Cabinet colleagues rallied round John Major and Mr Lamont. One cabinet minister said: 'We are absolutely united. What we want to see is a recovery that is sustainable.'

Lady Thatcher's pressure to reflate the economy was disowned by Thatcherite ex-ministers and business leaders. 'It really is outrageous for her to be saying we should reflate the economy. Someone should remind her what she was saying in 1981 when everyone was urging her to reflate,' a former ministerial ally said.
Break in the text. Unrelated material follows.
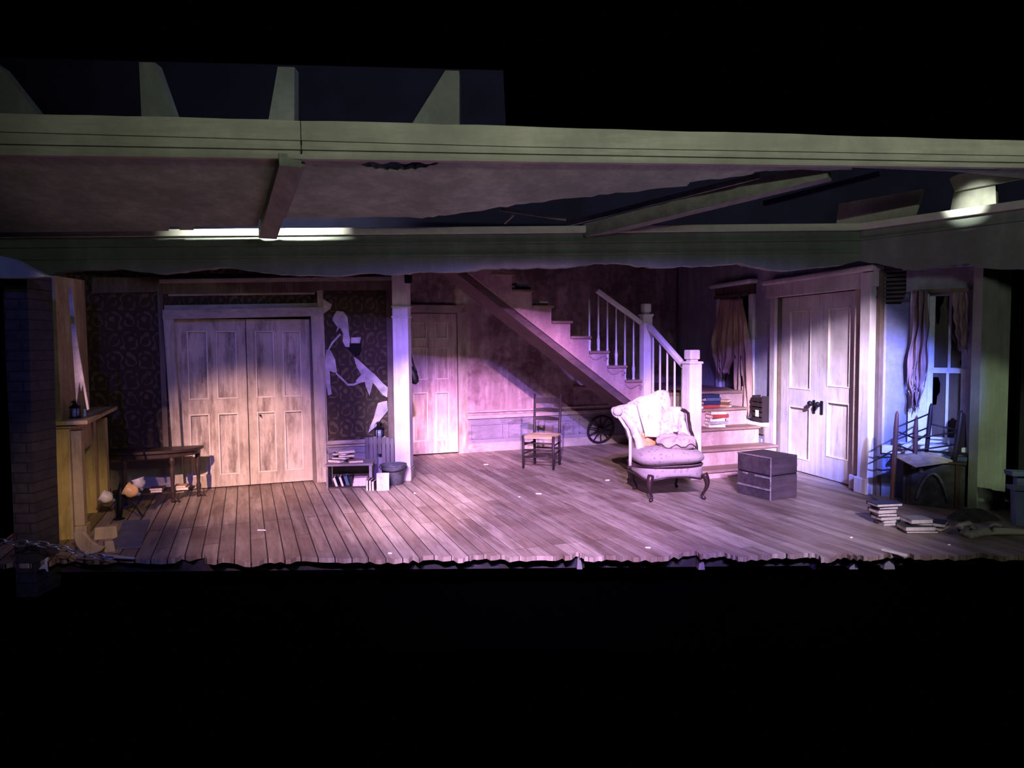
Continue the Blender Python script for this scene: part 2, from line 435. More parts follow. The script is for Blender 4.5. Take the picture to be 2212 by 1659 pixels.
M['frame_pale'] = m_wood('faded_chair_frame', (.40, .32, .36), (.66, .58, .62), 2, 14, .5)
M['curtain'] = m_wood('tattered_lace', (.26, .15, .12), (.62, .44, .36), 2, 13, .9, .5)
M['curtain_b'] = m_wood('tattered_drape', (.16, .10, .11), (.40, .29, .32), 2, 13, .9, .5)
M['peel'] = m_plain('peeled_paper', (.46, .40, .41), .85, .35, 7)
M['hole'] = m_plain('hole_dark', (.008, .007, .008), .95, .1)
M['slate'] = m_plain('hearth_slate', (.12, .12, .17), .7, .3, 6)
M['paper'] = m_plain('scrap_paper', (.80, .76, .72), .85, .08)
M['rag'] = m_plain('pale_rag', (.50, .50, .48), .95, .3, 8)
M['driftwood'] = m_wood('knotted_branch', (.20, .18, .15), (.60, .56, .48), 0, 14, .85, .5)
M['sacking'] = m_plain('dark_sacking', (.05, .045, .05), .95, .5, 12)
M['blue_cloth'] = m_plain('blue_dust_sheet', (.22, .26, .42), .95, .3, 5)
M['lath'] = m_wood('lath_wood', (.05, .04, .045), (.11, .09, .09), 0, 14)
M['pale_lath'] = m_wood('pale_lath', (.55, .50, .45), (.75, .70, .62), 0, 14)
M['pane'] = m_wood('grimy_pane', (.035, .028, .03), (.13, .10, .085), 2, 6, .35, .1)
M['sash'] = m_plain('sash_paint', (.72, .74, .80), .55, .15, 9)
M['skin'] = M['paper']
def cover(name, c): M[name] = m_plain('cover_' + name, c, .6, .25, 14)
for nm, c in (('navy', (.012, .020, .055)), ('plum', (.060, .022, .040)), ('tan', (.36, .20, .10)), ('black_c', (.012, .012, .016)), ('red', (.30, .045, .040)), ('rose', (.62, .42, .44)),
              ('cream', (.62, .54, .46)), ('slateblue', (.06, .085, .15)), ('green', (.045, .06, .05)), ('brown', (.11, .055, .035)), ('ochre', (.45, .30, .16)), ('grey', (.28, .28, .28))): cover(nm, c)
# ------------------------------------------------------------------ frames of the walls
P_WL0, P_WL1 = onz(405, 1060), onz(682, 1040)
FWL = Frame(P_WL0, P_WL1)                                   # left back wall with the wide doors
FWB = Frame(onz(890, 985), onz(1310, 958))                  # far back wall behind the stairs
WRD = Vector((.235, -.972, 0)).normalized()
PWR = Vector((3.59, 8.06, 0))
FWR = Frame(PWR, PWR + WRD)                                 # right wall, running towards the audience

def quad(F, a, b, c, d, y=0.0):
    return F.pts([a, b, c, d], y)
def jag(pl, amp, n=6, seed=1, close=False):
    """roughen a traced edge"""
    rnd = random.Random(seed); out = []
    for i in range(len(pl) - 1):
        a, b = pl[i], pl[i + 1]
        for k in range(n):
            t = k / n; out.append((a[0] + (b[0] - a[0]) * t + (rnd.uniform(-amp, amp) * .3 if k else 0), a[1] + (b[1] - a[1]) * t + (rnd.uniform(-amp, amp) if k else 0)))
    out.append(pl[-1]); return out

# ------------------------------------------------------------------ stage floor with a splintered front edge, and the dark face below it
edge = jag([(-60, 1216), (60, 1218), (150, 1206), (240, 1207), (330, 1208), (440, 1196), (447, 1208), (560, 1212), (640, 1203), (760, 1206), (850, 1209), (925, 1200), (1000, 1206), (1040, 1199), (1110, 1203),
            (1200, 1202), (1250, 1193), (1262, 1202), (1330, 1200), (1420, 1203), (1500, 1190), (1515, 1199), (1560, 1193), (1600, 1203), (1680, 1196), (1745, 1194), (1780, 1205), (1830, 1196), (1880, 1203), (1930, 1194),
            (2010, 1200), (2100, 1197), (2180, 1200), (2290, 1192)], 4.0, 7, 3)
front = [onz(a, b) for a, b in edge]
fl_top = front + [Vector((8.5, 12.6, 0)), Vector((-6.5, 12.6, 0))]
b = MB().slab([p - Vector((0, 0, .035)) for p in fl_top], fl_top)
struct(b.build('floor', M['floor']))
fr0, fr1 = Vector((-5.2, 5.42, 0)), Vector((5.6, 5.42, 0))
FF = Frame(fr0, fr1)
struct(MB().fbox(FF, 0, FF.len, 0, .06, -.14, -.036).build('wall_front', M['riser']))
M['pit'] = m_plain('pit_black', (.0002, .0002, .0003), 1.0, .1, spec=0.0)
struct(MB().fbox(FF, 0, FF.len, .35, .41, -.95, -.036).build('wall_pit', M['pit']))
# unseen black sheet added over the stalls to keep front lamps off the header
struct(MB().fbox(Frame((-7, -2), (8, -2)), 0, 15, 0, .02, 5.25, 6.9).build('trim_50', M['pit']))
# unseen black slab added behind the camera, holding the header fill off the stage
struct(MB().fbox(Frame((-7, -2.1), (8, -2.1)), 0, 15, 0, .12, 1.9, 3.42).build('added_fill_blocker', M['pit']))
for i, (x0, x1, xt, yb) in enumerate(((1246, 1258, 1250, 1229), (1508, 1522, 1514, 1230), (1756, 1772, 1762, 1229), (1834, 1852, 1842, 1229), (1908, 1932, 1918, 1229))):
    q = [onz(a, bb) for a, bb in ((x0, 1204), (x1, 1204))]
    z1 = (ony((x0 + x1) / 2, yb, 5.37)).z
    xa = ony(x0, yb, 5.37).x; xb = ony(x1, yb, 5.37).x; xm = ony(xt, 1206, 5.37).x
    w = (xb - xa)
    o = MB().slab([(xa, 5.36, z1), (xb, 5.36, z1), (xm + w * .28, 5.36, -.04), (xm - w * .18, 5.36, -.04)],
                  [(xa, 5.42, z1), (xb, 5.42, z1), (xm + w * .28, 5.42, -.04), (xm - w * .18, 5.42, -.04)]).build('broken_joist_end', M['joist_end'])
    tag(o, ['pale snapped joist end under the floor edge below the back chair', 'pale snapped joist end under the floor edge below the armchair', 'tapered joist end, nearest the trunk, under the broken floor edge',
            'tapered joist end between two others under the broken floor edge', 'rightmost tapered joist end, just left of the pale lath tip'][i], 'joist end', 'joist ends under the broken floor edge')

# ------------------------------------------------------------------ left back wall: wallpaper, transom, rails, wainscot
zL = 2.75
a0 = FWL.hit(196, 1000)[0]; a1 = FWL.hit(880, 1000)[0]
d0 = FWL.hit(376, 1000)[0]; d1 = FWL.hit(681, 1000)[0]; dz = FWL.hit(529, 687)[1]
b = MB().prism(FWL, [(a0 - .3, 0), (d0 - .02, 0), (d0 - .02, dz + .02), (d1 + .02, dz + .02), (d1 + .02, 0), (a1, 0), (a1, zL), (a0 - .3, zL)], 0.0, .10)
struct(b.build('wall_back_left', M['damask']))
def strip(F, name, mat, px, y0, y1, kind='structure'):
    o = MB().prism(F, F.pts(px), y0, y1).build(name, mat)
    if kind: o['kind'] = kind
    return o
# frieze rail along the top, stiles framing the papered panels, dado rail, wainscot, skirting
strip(FWL, 'trim_1', M['casing_dark'], [(200, 600), (862, 596), (862, 626), (345, 631), (200, 634)], -.03, 0)
strip(FWL, 'trim_2', M['casing_h'], [(345, 604), (862, 598), (862, 606), (345, 613)], -.055, -.03)
strip(FWL, 'trim_3', M['casing_dark'], [(340, 630), (352, 630), (366, 980), (354, 980)], -.03, 0)
strip(FWL, 'trim_4', M['casing'], [(684, 628), (697, 627), (711, 1046), (699, 1047)], -.035, 0)
strip(FWL, 'trim_5', M['casing_dark'], [(833, 625), (848, 625), (860, 1030), (840, 1032)], -.03, 0)
strip(FWL, 'trim_6', M['wain'], [(200, 990), (372, 984), (380, 1068), (200, 1084)], -.02, 0)
strip(FWL, 'trim_7', M['casing_h'], [(205, 986), (372, 976), (372, 990), (205, 1000)], -.05, -.02)
strip(FWL, 'trim_8', M['wain'], [(700, 958), (858, 950), (864, 1030), (705, 1042)], -.02, 0)
strip(FWL, 'trim_9', M['casing_h'], [(700, 952), (850, 945), (850, 953), (700, 960)], -.055, -.02)
strip(FWL, 'trim_10', M['casing_h'], [(700, 962), (850, 955), (850, 959), (700, 966)], -.04, -.02)
strip(FWL, 'trim_11', M['wain'], [(700, 972), (850, 966), (852, 973), (700, 980)], -.035, -.02)
# transom panel above the doors
strip(FWL, 'trim_12', M['casing_h'], [(356, 660), (684, 655), (684, 664), (356, 670)], -.04, 0)
strip(FWL, 'trim_13', M['casing_dark'], [(352, 630), (684, 626), (684, 632), (352, 636)], -.03, 0)
strip(FWL, 'trim_14', M['casing_h'], [(364, 636), (680, 632), (680, 636), (364, 640)], -.022, 0)
# door_1: casing, two leaves of four panels
d1root = bpy.data.objects.new('door_1', None); COL.objects.link(d1root); d1root['kind'] = 'structure'; d1root.location = P_WL0
def framepart(name, px, y0, y1, mat, root, F):
    return MB().prism(F, F.pts(px), y0, y1).build(name, mat, root)
framepart('casing', [(353, 670), (375, 670), (399, 1060), (380, 1062)], -.075, 0, M['casing'], d1root, FWL)
framepart('casing', [(670, 664), (695, 664), (706, 1040), (684, 1042)], -.075, 0, M['casing'], d1root, FWL)
framepart('head_casing', [(353, 671), (695, 664), (695, 683), (353, 690)], -.085, 0, M['casing_h'], d1root, FWL)
def leaf(root, F, xa, xb, z0, z1, yf, cols, rows, mat, pmat, t=.045, name='door_leaf'):
    """a framed and panelled leaf between xa and xb; cols/rows are the panel openings as fractions"""
    W, H = xb - xa, z1 - z0
    holes = []
    for c0, c1 in cols:
        for r0, r1 in rows:
            holes.append([(xa + c0 * W, z0 + r0 * H), (xa + c1 * W, z0 + r0 * H), (xa + c1 * W, z0 + r1 * H), (xa + c0 * W, z0 + r1 * H)])
    lf = MB().prism(F, [(xa, z0), (xb, z0), (xb, z1), (xa, z1)], yf, yf + t, holes).build(name, mat, root)
    for hl in holes:
        (x0, y0), _, (x1, y1), _ = hl
        pn = MB().fbox(F, x0 - .004, x1 + .004, yf + .022, yf + .034, y0 - .004, y1 + .004)
        pn.build('panel', pmat, lf)
        mo = MB(); e = .016
        for (p, q, r_, s_) in ((x0, x0 + e, y0, y1), (x1 - e, x1, y0, y1), (x0 + e, x1 - e, y0, y0 + e), (x0 + e, x1 - e, y1 - e, y1)):
            mo.fbox(F, p, q, yf - .006, yf + .022, r_, s_)
        mo.build('panel_moulding', M['mould'], lf, bevel=.004)
    return lf
xm = FWL.hit(535, 860)[0]; ztop = dz
LFA = leaf(d1root, FWL, d0 + .075, xm - .004, .012, ztop - .01, .03, ((.13, .43), (.55, .86)), ((.07, .44), (.525, .93)), M['paint'], M['panel'])
LFB = leaf(d1root, FWL, xm + .004, d1 - .03, .012, ztop - .01, .03, ((.13, .43), (.56, .86)), ((.07, .44), (.525, .93)), M['paint'], M['panel'])
MB().fbox(FWL, d0 - .02, d0 + .075, .02, .09, 0, ztop).build('jamb', M['casing'], d1root)
MB().fbox(FWL, d1 - .03, d1 + .02, .02, .09, 0, ztop).build('jamb', M['casing_dark'], d1root)
hx = xm + .13
MB().lathe([(.012, 0), (.012, .008), (.005, .012), (.005, .05)], FWL.w(hx, .028, .80), -FWL.ey, 10).build('keyhole_plate', M['iron'], LFB)
struct(MB().fbox(FWL, d0 - .3, d1 + .3, .12, .16, 0, zL).build('wall_passage', M['black']))

# peeling wallpaper on the panel beside the pillar
z4 = lambda pts: [(660 + x / 5.028, 570 + y / 5.028) for x, y in pts]
z5 = lambda pts: [(660 + x / 6.144, 880 + y / 6.144) for x, y in pts]
def peel(px, label, y=-.012, lift=.03, mat='peel'):
    pl = FWL.pts(px); zs = [p[1] for p in pl]; z0, z1 = min(zs), max(zs)
    bot, top = [], []
    for i, (x, z) in enumerate(pl):
        k = (z1 - z) / max(z1 - z0, .01)
        yy = y - lift * k * (.5 + .5 * math.sin(i * 1.7))
        bot.append(FWL.w(x, yy, z)); top.append(FWL.w(x, yy - .004, z))
    o = MB().slab(bot, top).build('peeling_wallpaper', M[mat]); return tag(o, label, 'peeling wallpaper', 'torn wallpaper strips beside the pillar')
peel(z4([(165, 370), (285, 440), (270, 490), (190, 545), (180, 460)]), 'small pale wallpaper flap at the upper corner of the door casing')
peel(z4([(340, 510), (410, 520), (455, 580), (470, 740), (480, 830), (470, 905), (430, 900), (400, 840), (405, 760), (370, 690), (330, 745), (345, 690), (290, 610), (310, 550)]), 'long pale wallpaper tongue hanging above the dark hole')
peel(z4([(370, 755), (385, 770), (300, 860), (262, 922), (235, 1000), (222, 1000), (245, 920), (285, 845)]), 'thin curled wallpaper ribbon left of the dark hole')
peel(z4([(222, 930), (270, 940), (320, 1040), (340, 1180), (300, 1180), (260, 1160), (270, 1330), (284, 1415), (240, 1428), (205, 1200)]), 'broad torn wallpaper sheet clinging to the door casing')
peel(z4([(335, 1180), (400, 1240), (460, 1300), (520, 1300), (575, 1270), (590, 1290), (525, 1322), (455, 1322), (390, 1260), (325, 1195)]), 'narrow looping strip of wallpaper sagging across the panel')
peel(z4([(525, 1010), (570, 1040), (690, 1150), (760, 1210), (840, 1300), (885, 1340), (885, 1450), (830, 1420), (760, 1330), (725, 1290), (720, 1330), (690, 1432), (650, 1335), (640, 1280), (570, 1300), (540, 1270), (600, 1200), (560, 1130), (540, 1080)]), 'wide ragged wallpaper tear with a hanging pointed tip below the hole', lift=.05)
peel(z5([(960, -60), (1080, -90), (1090, 40), (1000, 150), (930, 250), (830, 335), (850, 260), (900, 150), (940, 0)]), 'pale bare strip of torn paper behind the dark lantern', lift=.01)
peel(z4([(490, 800), (600, 798), (582, 862), (490, 862)]), 'little square wallpaper flap folded over the dark hole', y=-.02)
o = MB().prism(FWL, FWL.pts(z4([(470, 870), (610, 866), (605, 930), (590, 990), (540, 1010), (495, 960), (460, 930)])), -.009, -.004).build('wall_hole', M['hole'])
tag(o, 'ragged dark hole punched through the patterned wallpaper', 'hole')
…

'Mrs Thatcher has started a debate which can only give the impression that the Government is under pressure to relax the battle against inflation,' said Peter Morgan, director general of the Institute of Directors. 'This could lead to a flight from the pound and severely restrict the Chancellor's freedom of action to cut interest rates.'

Mr Lamont told MPs: 'There are no quick fixes and the idea that by depreciating the exchange rate we would help the economy of this country is pure illusion, pure fool's gold.'

There is increasing pressure on Mr Lamont to cut interest rates from Tories alarmed at rising business failures. He will reject all the options to maintaining the parity of sterling in his speech today, which is designed to create room for a modest interest rate cut.

The Prime Minister flew to Helsinki after chairing the Cabinet meeting but Downing Street did not seek to conceal the disappointment at the failure to secure an agreement on Gatt, the General Agreement on Tariffs and Trade, at the G7 summit in

Munich.

Lord Ridley, in a Bruges group speech, last night described eforts by Mr Major and European leaders to reverse the Danish referendum as 'small-minded'.